Saturday, January 23, 2010

the appearance of calm

anything but, under the surface.

keep pushing, break even further, ignore the pain.






it's dark times, but I'll be my own fucking light.
and I won't be using it to shed light on the shadows you lie in.    

Thursday, January 21, 2010

only as good as the culmanative effects it would have

percocet and vodka make such a lovely combination...


someone else says it better


***
I'm so tired of staring at the wall
But I know I got to put you down
And I keep trying to make sense of it all
But I can't keep going around and around



And your words float like dandelions every other way
I can't keep listening to what you say



'Cause I've heard it all before
I've heard it all before
And I take everything I can
And I'll throw it out the door





And it's too late for wanting
The best thing for me now, so walk by
And you can't keep saying the same thing to me now
So walk by

Everything has a reason for it
Everyone has a story to tell
Everything has a reason for it
Everyone has a story don't they?





Running out of space, I can't see your face
I've forgotten how you used to be
Saying that you love me, that you're thinking of me
Taking my identity





and you can't say that you see me
if you don't know who i am
you can't see that you need me
and neither one of us can be found
if neither one of us can be found





And I try so had not to notice
I try so hard not to care



I try so hard not to show this side of me


***










makes more sense than anything has in a long time.

justification without rationalization

steps down a path that you know you shouldn't stray to.  actions taken resulting in what could only be described as tragically fucked up habits.  fine. fine.  I know what I'm doing.  right?

put oceans between yourself and what grounds you; what keeps you sane.  replace them with vices.  it feels wrong.  add more and more until you can't feel.  then you've done it right.


I am hurting you, I know.  it's selfish.  but still, I block your avenues to me.  you reach, I pull away.  you call to me, I turn a deaf ear.  you question, and I give silence.  but for whose benefit?

I am missed, you say.  well, I miss myself too.



in truth, it fucked me up; but I am fucking myself over daily.  I wouldn't dare let you see me now, you wouldn't recognize me.  I don't recognize me.  

Monday, January 18, 2010

Défier

velvet and cotton dreams, mused about in the faded morning.  a decision is made.

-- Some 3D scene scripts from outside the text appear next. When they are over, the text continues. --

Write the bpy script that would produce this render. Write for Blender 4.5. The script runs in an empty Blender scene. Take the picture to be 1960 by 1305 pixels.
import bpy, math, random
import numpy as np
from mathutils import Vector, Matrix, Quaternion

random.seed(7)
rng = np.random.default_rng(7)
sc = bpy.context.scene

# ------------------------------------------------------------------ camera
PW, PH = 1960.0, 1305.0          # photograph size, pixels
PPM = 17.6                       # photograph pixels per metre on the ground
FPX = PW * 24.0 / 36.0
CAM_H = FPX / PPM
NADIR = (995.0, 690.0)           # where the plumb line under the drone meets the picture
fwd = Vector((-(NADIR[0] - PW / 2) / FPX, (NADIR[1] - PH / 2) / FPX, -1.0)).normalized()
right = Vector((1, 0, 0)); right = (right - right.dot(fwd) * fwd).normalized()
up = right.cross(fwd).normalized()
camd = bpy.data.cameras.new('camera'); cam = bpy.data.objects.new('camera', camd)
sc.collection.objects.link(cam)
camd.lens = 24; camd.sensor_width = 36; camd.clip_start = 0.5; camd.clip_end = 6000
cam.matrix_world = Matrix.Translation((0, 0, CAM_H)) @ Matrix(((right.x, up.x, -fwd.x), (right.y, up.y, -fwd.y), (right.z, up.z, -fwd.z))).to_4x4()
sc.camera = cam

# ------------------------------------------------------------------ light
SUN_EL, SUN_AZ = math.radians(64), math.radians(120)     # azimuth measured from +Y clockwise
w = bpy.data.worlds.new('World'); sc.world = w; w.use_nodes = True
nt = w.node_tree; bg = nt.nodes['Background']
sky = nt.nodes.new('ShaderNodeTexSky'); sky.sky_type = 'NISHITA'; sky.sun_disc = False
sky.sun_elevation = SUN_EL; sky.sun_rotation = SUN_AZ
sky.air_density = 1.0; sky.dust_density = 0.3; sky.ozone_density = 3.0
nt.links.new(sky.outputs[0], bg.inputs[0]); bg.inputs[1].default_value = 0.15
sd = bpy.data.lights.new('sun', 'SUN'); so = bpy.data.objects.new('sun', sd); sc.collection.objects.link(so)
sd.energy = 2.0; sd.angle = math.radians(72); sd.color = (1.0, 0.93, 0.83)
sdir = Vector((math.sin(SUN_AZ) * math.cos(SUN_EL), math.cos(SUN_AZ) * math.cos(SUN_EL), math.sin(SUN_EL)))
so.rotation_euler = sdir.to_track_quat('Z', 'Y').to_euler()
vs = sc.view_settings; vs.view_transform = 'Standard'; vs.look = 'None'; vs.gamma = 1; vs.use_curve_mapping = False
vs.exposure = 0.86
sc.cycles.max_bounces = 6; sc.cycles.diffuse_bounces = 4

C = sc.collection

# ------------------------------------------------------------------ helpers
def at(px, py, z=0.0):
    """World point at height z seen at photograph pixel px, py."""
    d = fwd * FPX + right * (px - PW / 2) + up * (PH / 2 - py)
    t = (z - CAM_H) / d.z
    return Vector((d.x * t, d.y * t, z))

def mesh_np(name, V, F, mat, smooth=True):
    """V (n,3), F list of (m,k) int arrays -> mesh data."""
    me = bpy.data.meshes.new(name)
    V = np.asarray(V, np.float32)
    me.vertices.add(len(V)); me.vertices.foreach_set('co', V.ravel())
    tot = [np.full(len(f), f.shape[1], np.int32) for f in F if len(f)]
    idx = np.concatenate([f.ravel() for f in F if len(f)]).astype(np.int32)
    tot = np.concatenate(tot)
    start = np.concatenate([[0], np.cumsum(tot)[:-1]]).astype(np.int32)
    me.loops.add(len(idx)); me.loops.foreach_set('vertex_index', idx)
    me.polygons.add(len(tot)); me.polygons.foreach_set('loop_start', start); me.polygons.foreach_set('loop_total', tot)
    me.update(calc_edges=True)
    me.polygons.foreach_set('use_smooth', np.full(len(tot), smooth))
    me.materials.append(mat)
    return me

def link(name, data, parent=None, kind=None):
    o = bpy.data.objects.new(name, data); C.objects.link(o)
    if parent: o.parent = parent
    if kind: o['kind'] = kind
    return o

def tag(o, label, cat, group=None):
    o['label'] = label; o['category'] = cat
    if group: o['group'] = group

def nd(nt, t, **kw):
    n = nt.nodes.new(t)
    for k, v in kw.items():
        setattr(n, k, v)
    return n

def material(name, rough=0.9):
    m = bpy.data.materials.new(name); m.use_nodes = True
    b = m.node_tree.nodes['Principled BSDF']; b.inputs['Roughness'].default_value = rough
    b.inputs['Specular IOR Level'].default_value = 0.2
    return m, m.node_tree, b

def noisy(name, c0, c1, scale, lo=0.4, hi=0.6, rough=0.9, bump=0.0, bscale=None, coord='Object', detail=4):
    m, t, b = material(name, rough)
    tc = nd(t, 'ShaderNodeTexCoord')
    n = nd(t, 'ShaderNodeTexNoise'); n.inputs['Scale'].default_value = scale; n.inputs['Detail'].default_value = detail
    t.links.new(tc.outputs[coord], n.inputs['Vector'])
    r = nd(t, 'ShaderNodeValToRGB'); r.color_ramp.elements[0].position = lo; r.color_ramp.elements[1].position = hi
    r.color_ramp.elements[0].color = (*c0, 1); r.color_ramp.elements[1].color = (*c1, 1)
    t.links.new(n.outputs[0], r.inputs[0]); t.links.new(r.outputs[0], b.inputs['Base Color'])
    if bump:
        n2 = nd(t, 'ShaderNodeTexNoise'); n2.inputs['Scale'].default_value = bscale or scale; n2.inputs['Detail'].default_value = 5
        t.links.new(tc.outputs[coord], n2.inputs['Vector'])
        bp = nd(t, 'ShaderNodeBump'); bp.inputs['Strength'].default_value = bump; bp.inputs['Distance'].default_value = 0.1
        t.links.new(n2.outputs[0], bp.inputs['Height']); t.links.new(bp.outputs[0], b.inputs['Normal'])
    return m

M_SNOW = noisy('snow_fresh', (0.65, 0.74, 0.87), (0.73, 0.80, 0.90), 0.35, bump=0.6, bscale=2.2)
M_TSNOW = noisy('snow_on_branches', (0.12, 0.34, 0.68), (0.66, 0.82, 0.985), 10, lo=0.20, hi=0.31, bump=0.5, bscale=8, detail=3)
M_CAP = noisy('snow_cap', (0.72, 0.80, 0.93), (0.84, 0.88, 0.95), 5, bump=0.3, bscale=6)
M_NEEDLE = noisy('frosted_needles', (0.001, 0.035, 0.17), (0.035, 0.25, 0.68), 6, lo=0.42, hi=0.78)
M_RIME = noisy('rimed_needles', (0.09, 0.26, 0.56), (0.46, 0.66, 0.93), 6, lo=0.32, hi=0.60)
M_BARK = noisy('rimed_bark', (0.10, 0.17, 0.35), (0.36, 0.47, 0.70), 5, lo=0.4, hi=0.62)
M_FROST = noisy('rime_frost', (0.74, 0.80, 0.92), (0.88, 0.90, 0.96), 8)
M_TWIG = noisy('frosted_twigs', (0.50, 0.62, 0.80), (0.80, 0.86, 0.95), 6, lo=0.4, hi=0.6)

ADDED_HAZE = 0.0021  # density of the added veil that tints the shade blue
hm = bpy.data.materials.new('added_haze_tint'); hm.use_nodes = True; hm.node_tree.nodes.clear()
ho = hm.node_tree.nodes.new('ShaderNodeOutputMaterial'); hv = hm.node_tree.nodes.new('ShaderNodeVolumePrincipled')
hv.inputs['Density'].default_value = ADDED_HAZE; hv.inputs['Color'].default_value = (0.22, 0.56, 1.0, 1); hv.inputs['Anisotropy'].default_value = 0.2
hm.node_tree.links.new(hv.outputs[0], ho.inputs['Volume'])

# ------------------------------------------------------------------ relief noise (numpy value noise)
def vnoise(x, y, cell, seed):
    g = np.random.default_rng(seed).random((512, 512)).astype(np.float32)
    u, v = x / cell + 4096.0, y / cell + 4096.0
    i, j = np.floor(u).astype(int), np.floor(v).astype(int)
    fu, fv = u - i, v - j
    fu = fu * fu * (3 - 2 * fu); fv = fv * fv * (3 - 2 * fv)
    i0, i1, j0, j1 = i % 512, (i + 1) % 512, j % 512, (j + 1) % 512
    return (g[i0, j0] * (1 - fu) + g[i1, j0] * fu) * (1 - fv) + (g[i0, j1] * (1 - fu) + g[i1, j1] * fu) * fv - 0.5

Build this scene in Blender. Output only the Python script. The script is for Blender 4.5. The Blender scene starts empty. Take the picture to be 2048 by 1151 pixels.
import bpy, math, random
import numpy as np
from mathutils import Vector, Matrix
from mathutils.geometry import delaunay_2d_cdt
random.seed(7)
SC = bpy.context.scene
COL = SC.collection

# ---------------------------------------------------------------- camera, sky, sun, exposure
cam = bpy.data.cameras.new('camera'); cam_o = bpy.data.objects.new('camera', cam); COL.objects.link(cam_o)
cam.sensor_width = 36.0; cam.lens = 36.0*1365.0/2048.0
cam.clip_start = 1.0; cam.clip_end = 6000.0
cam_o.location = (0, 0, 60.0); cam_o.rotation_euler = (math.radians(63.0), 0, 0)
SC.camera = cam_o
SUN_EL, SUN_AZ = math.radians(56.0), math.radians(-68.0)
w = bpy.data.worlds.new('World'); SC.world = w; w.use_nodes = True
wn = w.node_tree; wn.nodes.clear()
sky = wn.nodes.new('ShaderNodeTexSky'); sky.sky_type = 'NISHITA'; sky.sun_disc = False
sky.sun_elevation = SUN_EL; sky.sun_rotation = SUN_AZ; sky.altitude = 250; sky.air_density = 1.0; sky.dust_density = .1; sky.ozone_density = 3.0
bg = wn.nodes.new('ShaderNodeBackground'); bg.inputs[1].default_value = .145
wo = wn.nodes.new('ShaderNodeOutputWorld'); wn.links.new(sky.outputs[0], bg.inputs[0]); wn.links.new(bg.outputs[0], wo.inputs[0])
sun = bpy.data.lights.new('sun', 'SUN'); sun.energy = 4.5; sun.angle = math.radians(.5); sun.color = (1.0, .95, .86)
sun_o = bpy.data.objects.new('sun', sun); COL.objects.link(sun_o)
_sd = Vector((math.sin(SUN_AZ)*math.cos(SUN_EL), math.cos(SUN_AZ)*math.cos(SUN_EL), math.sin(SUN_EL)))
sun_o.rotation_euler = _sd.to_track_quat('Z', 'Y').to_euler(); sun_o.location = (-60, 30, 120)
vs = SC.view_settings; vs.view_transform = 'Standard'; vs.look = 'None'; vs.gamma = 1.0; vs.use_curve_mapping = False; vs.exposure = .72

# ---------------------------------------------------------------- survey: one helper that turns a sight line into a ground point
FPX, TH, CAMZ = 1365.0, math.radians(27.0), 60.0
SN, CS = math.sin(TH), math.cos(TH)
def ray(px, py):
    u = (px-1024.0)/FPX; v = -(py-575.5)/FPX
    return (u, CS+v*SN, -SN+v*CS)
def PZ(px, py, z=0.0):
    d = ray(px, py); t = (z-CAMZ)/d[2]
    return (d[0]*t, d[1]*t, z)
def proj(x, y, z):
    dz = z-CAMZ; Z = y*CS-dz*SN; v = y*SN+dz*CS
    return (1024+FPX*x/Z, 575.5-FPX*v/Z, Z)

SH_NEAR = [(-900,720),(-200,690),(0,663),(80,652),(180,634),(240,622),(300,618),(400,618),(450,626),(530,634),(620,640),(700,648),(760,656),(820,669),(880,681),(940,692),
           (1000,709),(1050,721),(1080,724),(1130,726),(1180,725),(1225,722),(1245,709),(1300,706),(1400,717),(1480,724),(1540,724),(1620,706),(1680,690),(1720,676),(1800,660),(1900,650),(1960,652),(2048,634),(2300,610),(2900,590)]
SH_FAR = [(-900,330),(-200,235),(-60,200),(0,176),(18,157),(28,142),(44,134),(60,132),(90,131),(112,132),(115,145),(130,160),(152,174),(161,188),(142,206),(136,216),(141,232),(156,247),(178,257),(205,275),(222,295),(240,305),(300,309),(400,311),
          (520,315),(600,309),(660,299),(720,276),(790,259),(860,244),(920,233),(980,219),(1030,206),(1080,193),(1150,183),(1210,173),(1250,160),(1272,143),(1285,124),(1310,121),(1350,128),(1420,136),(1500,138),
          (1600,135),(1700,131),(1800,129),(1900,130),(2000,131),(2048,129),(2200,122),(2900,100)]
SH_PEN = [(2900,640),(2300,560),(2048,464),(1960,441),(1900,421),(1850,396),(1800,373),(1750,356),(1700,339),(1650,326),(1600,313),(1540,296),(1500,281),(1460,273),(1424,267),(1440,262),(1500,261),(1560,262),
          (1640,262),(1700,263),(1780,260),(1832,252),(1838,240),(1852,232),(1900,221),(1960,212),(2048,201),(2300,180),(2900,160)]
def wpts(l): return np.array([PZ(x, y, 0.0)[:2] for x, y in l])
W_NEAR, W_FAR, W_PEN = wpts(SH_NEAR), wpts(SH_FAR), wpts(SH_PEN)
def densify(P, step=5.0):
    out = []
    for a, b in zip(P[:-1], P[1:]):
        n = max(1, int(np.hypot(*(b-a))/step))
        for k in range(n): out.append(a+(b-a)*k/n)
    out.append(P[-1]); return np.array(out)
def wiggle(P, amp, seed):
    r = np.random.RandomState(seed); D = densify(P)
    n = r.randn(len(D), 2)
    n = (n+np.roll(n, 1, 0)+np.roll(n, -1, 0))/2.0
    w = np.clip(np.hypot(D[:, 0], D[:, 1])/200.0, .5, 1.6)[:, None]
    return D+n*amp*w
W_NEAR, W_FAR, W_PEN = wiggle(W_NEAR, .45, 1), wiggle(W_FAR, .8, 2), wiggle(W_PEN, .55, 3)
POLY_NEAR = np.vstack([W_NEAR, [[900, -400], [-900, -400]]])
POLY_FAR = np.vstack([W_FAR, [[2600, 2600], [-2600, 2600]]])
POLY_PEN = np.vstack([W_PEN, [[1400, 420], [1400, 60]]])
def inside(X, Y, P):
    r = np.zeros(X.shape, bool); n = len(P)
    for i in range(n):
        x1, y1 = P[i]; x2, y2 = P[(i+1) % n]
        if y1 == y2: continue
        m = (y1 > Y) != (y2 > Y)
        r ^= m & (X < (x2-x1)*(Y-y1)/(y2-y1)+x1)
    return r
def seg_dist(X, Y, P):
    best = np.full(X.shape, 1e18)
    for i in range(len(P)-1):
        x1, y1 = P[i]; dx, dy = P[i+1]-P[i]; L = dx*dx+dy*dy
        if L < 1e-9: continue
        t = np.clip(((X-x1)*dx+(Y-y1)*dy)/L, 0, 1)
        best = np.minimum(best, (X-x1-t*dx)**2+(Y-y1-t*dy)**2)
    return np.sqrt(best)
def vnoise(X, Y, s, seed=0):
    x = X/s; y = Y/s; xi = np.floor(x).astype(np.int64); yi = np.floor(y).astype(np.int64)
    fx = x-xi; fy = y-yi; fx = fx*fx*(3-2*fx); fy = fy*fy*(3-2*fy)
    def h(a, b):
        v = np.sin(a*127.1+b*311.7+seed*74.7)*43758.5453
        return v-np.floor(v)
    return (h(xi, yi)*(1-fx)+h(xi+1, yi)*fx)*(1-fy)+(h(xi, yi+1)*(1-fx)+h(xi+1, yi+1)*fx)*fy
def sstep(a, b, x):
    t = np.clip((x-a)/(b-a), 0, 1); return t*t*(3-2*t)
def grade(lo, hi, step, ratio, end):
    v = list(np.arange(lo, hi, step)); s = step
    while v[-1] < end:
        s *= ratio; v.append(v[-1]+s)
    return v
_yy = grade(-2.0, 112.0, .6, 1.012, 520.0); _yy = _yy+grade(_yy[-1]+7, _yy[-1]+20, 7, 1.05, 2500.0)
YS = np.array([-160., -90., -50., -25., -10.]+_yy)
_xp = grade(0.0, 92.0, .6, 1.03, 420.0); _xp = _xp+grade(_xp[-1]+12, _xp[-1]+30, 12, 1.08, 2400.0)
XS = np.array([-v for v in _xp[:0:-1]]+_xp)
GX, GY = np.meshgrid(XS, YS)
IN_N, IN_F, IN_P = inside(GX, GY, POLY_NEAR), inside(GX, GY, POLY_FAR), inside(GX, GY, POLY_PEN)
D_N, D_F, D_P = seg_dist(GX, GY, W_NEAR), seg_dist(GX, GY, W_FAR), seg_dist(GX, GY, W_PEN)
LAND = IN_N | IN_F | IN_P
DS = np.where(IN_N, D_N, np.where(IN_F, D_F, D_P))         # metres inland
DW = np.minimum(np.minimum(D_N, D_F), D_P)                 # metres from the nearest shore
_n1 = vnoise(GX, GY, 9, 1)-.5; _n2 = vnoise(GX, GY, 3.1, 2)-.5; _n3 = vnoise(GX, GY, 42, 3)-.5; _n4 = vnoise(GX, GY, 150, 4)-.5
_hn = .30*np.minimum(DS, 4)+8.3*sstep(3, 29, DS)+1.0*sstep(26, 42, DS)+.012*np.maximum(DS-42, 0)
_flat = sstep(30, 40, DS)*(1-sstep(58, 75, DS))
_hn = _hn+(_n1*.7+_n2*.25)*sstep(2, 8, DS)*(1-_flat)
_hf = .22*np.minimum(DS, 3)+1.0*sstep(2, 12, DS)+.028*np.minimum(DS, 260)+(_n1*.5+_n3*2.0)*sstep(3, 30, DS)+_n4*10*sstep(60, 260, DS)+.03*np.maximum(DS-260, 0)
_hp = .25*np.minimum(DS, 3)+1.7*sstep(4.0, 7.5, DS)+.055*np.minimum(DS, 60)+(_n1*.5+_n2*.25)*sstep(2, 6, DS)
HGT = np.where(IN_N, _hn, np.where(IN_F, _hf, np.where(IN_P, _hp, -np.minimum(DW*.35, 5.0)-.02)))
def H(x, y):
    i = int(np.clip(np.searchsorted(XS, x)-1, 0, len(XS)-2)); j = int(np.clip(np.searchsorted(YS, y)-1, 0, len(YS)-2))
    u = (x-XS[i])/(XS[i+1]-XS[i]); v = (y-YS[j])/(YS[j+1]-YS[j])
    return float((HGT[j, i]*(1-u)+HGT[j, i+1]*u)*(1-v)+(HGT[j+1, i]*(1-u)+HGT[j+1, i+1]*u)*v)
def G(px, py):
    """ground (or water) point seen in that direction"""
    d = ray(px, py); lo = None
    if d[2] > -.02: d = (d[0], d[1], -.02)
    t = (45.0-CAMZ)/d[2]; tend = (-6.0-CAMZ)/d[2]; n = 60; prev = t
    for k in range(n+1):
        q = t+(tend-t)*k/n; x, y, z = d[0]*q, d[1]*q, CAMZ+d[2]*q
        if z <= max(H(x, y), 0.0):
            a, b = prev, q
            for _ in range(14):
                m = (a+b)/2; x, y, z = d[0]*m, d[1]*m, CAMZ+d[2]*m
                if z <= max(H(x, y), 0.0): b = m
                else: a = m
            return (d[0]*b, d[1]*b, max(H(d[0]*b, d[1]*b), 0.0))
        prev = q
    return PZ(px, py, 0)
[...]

I have earned the right to my silent reservations.
in this I am resolute.




at the end, where I am and where you are will never be the same.
I tire of the subterfuge inherent in my temperament
but it keeps a distance that I require; to survive






things seem grayer when the sunlight fades
but nothing is ever as bright as it truly seems when saturated in brilliance

Thursday, January 14, 2010

striking a balance

buildings bathed in the angry hues of the dying sun.  emotions flushed to the surface then quickly drowned once more.  like a many faceted gem, different sides revealed to me in the glimmering light.  I guess it's all for the seeing, so long as you remember to look.

Wednesday, January 13, 2010

Outstretched Hands: Realities aren't what they used to be...

Sunlight, reflected off hardwood, stabs into my eyes.  Pull the sheets.  Blot it out.  Too late.  I feel the lonesome tug of longing for the days when the sunlight meant something.  When it isn't just a brilliant, shiny lie.  One used to gloss over the reality of our frozen wasteland.  Hibernating souls.  But not mine.



No.  My warring sides give me no rest.  The one welcomes it.  Happy the world reflects her sorrow.  Cold.  Desolate.  Unforgiving.  Pleased to share the suffering.  Sick.  Twisted.  Joyous.

The other rages silently.  Blinking back tears, refusing to acknowledge the muzzle on her mouth.  Pleading eyes at the distant sun, and at a land thousands of miles away.  I miss you.  Holding onto the remnants of tinkling laughter, a warm breeze through the air, and love.



The latter's thoughts shattered by the cruel backhand of reality from the former.  -That's not your life, and it never was.  You only got to borrow it for a bit.  This is where we are now.  Get the fuck used to it.-

Muffled sobs.

-Let go the romanticized visions of what we lost.  Today we carry each other.-

  




cold embraces, halves to wholes, resigned but solid.